What role for Westminster, once a new Conservative prime minister is in charge? Who knows? But this does not look like a leadership race that will feature damage to the environment, and nor will it be uppermost in the mind of the eventual winner. Brexit, immigration and winning back friends in business are likely to be higher priorities.
Better world
Back at the Aberdeen conference where Deirdre Michie was seeking a new way of engaging with the environment lobby, she took the offshore engineers' approach: find a way through the challenge. Be inventive. Innovate.
Find better ways to cut the industry's own very high use of fossil fuels. Put offshore skills to work on marine energy. And find ways to capture carbon and store it, economically.
But facing pressure to "keep it in the ground", and investors pressured into divesting from oil companies, the message is to keep drilling in the North Sea and Atlantic waters, rather than rely on importing it over long distances, adding the carbon footprint of the tankers that bring it here.
"While we continue to advocate with facts and evidence, I appreciate that it can sound like corporate speak that doesn't have the emotion or the urgency that society and we, as part of society, are all feeling," Michie told industry figures.

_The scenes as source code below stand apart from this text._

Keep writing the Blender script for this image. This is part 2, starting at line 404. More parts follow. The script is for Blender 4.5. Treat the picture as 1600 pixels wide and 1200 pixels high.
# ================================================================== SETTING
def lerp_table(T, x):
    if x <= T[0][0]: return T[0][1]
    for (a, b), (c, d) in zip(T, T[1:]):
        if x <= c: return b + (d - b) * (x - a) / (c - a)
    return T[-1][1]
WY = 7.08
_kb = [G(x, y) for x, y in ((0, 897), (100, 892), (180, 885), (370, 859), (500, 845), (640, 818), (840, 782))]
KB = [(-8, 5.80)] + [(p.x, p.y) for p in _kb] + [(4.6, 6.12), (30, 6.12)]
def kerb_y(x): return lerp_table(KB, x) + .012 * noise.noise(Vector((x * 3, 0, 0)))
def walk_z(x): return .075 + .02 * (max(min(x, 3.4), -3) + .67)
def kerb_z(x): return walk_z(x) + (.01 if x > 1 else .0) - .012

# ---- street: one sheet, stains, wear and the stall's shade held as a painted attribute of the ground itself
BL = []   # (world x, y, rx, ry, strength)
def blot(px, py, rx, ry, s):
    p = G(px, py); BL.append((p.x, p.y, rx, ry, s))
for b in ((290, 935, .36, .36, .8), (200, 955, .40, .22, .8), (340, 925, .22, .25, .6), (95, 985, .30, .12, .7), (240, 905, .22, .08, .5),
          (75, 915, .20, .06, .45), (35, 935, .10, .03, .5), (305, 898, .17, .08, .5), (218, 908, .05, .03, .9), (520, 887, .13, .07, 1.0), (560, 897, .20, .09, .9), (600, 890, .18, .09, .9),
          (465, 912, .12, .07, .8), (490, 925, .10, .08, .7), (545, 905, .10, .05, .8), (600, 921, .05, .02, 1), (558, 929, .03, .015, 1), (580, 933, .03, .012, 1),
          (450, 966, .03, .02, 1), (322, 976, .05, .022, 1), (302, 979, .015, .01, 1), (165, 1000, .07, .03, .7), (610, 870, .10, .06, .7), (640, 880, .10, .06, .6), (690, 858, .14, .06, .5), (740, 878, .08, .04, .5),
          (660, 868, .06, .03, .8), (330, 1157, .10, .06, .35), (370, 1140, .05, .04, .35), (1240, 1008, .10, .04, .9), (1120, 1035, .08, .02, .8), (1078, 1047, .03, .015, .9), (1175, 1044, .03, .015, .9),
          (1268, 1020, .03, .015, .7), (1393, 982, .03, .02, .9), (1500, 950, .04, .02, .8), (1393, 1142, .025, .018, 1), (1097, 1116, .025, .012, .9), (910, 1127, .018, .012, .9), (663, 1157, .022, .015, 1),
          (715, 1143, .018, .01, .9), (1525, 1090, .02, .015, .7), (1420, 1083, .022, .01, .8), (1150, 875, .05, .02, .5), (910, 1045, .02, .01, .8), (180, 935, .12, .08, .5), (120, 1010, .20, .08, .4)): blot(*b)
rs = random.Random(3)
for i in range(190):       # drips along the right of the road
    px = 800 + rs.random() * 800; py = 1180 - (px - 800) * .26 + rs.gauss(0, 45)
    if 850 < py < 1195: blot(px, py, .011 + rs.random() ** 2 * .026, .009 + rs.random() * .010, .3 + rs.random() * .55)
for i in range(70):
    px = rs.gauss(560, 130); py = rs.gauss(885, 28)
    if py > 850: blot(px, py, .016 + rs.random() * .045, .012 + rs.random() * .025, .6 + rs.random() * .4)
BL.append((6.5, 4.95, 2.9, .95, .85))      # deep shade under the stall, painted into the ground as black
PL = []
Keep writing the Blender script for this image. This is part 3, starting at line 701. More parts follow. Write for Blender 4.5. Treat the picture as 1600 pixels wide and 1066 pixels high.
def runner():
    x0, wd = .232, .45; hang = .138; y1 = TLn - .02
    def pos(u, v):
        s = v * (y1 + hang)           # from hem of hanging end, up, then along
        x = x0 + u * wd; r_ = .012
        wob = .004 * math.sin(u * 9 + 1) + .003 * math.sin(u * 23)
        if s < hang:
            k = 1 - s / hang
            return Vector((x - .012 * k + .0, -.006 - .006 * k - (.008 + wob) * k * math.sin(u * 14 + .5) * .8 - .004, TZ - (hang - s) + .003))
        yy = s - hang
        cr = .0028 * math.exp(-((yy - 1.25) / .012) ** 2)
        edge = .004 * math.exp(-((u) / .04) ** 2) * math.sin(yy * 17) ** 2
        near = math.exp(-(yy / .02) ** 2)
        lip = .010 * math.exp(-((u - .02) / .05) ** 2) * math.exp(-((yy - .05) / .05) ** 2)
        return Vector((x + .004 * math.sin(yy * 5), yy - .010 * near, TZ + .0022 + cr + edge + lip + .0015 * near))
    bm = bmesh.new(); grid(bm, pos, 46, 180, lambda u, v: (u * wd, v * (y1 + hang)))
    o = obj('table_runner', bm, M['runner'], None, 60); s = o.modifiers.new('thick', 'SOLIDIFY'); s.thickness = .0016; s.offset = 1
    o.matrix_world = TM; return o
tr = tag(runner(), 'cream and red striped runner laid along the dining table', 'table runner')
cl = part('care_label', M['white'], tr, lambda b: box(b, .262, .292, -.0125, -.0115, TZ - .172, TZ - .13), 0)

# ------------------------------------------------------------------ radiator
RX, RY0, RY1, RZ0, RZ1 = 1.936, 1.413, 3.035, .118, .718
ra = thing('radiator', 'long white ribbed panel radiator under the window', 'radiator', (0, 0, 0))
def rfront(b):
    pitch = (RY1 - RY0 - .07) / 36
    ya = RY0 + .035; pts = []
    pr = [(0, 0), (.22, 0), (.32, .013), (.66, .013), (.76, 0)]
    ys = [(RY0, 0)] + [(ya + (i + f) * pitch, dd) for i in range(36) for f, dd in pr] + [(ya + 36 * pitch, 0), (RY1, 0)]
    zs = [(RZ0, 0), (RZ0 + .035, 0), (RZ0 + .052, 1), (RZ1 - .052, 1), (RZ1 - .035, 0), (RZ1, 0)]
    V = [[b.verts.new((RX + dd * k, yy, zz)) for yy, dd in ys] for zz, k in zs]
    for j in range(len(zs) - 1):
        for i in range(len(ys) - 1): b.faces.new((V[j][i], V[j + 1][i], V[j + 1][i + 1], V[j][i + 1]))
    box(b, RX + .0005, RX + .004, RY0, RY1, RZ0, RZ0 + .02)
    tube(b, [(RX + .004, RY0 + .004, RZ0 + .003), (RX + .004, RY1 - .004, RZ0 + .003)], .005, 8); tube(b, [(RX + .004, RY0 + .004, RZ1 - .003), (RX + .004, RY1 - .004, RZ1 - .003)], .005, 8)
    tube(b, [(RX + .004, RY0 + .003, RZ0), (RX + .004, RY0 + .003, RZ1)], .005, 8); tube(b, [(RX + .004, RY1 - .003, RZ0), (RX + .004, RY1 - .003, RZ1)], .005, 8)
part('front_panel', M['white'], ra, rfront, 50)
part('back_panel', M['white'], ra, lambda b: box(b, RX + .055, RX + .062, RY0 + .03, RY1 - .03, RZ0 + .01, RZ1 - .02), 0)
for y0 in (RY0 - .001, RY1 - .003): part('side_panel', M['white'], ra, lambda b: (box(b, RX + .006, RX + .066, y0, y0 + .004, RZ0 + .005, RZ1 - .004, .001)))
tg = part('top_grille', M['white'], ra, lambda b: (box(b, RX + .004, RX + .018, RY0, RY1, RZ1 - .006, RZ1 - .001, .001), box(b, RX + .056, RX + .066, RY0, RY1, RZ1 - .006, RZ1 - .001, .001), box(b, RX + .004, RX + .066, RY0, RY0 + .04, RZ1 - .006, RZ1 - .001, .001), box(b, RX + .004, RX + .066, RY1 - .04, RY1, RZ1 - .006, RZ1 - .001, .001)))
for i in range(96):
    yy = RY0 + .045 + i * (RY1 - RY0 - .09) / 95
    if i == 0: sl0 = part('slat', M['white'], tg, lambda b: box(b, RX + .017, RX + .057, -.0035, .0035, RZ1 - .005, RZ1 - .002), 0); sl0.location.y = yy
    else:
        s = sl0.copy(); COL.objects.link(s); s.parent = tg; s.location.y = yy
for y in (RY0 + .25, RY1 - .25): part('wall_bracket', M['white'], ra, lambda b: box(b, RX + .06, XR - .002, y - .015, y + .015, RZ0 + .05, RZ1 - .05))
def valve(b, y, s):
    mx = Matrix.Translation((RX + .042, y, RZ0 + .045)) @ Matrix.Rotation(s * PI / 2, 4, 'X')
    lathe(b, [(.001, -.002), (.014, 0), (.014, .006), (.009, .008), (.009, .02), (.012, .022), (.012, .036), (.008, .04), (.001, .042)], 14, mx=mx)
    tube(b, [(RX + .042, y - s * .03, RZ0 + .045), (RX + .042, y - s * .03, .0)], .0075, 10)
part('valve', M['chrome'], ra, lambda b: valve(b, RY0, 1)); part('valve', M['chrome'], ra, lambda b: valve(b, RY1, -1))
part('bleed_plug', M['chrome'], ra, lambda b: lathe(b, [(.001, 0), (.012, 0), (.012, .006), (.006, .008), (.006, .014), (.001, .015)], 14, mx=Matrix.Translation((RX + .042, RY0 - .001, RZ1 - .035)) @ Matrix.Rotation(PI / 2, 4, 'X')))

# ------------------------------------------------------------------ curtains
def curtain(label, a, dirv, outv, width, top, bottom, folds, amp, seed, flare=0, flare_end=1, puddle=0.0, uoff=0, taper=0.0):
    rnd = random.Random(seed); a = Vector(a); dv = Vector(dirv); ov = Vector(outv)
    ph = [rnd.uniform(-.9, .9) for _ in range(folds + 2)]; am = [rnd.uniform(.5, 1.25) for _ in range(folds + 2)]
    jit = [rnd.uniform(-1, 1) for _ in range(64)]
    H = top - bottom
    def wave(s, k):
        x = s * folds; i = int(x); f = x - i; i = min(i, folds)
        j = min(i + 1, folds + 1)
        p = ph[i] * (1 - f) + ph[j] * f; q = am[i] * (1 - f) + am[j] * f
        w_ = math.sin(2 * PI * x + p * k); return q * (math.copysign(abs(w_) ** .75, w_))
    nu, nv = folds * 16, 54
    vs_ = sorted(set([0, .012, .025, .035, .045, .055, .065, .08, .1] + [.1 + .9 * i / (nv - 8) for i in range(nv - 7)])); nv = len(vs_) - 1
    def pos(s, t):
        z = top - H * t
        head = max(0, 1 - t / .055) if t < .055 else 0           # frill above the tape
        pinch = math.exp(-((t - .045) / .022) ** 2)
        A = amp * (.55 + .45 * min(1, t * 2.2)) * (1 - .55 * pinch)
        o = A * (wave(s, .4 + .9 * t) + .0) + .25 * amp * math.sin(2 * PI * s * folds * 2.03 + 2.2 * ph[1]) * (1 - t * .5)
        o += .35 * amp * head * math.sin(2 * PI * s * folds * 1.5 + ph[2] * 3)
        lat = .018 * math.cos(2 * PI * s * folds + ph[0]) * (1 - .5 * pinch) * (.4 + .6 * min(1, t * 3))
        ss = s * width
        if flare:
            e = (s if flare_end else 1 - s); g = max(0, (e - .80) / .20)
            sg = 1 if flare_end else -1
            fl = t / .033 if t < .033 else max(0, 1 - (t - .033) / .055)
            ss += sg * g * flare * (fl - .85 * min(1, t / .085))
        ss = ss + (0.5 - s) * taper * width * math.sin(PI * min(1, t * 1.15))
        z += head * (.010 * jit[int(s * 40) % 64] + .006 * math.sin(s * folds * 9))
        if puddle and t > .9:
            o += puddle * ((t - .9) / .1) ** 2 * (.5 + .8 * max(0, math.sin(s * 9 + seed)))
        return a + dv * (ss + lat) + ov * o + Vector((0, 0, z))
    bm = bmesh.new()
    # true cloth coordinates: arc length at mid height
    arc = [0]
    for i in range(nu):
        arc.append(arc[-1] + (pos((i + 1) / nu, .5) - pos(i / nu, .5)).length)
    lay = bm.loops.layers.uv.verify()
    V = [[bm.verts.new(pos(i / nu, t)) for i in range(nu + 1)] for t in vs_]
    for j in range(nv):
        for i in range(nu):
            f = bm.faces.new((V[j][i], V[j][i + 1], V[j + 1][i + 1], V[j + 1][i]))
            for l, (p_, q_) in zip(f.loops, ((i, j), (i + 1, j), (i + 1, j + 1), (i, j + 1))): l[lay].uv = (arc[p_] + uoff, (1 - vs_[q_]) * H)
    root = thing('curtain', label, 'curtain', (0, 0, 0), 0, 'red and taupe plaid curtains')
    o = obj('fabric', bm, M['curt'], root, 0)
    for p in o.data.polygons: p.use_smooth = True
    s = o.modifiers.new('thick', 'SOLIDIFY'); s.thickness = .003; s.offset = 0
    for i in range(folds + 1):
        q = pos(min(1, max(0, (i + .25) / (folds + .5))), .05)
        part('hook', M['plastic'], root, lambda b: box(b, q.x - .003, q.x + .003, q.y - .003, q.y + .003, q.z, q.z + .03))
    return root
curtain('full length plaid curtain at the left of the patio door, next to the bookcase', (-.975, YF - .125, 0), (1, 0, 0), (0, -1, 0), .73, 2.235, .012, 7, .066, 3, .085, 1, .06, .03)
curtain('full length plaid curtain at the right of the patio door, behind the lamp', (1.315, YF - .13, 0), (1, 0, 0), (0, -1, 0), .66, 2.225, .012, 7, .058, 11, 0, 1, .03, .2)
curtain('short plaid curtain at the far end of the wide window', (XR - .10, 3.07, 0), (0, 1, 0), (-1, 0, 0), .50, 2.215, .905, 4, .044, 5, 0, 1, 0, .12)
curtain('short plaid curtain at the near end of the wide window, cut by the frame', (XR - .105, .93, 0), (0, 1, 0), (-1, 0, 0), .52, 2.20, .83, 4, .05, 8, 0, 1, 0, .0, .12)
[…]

"Anyone and everyone who wants to change the world for the better can work with us to help ensure a fair and just and managed transition and at a pace that will also be required.
"Later this year we'll publish the road map which will set out how we can successfully deliver the vision and our industry's sustainable future, to ensure it continues to contribute to the country in terms of hundreds of thousands of jobs, security of energy supply, billions of pounds in taxes and investment levels, for decades to come."
If that lives up to the advance billing, it will be an important moment for the country's economy, and possibly a turning point for the climate change campaign, at least in this corner of this endangered planet.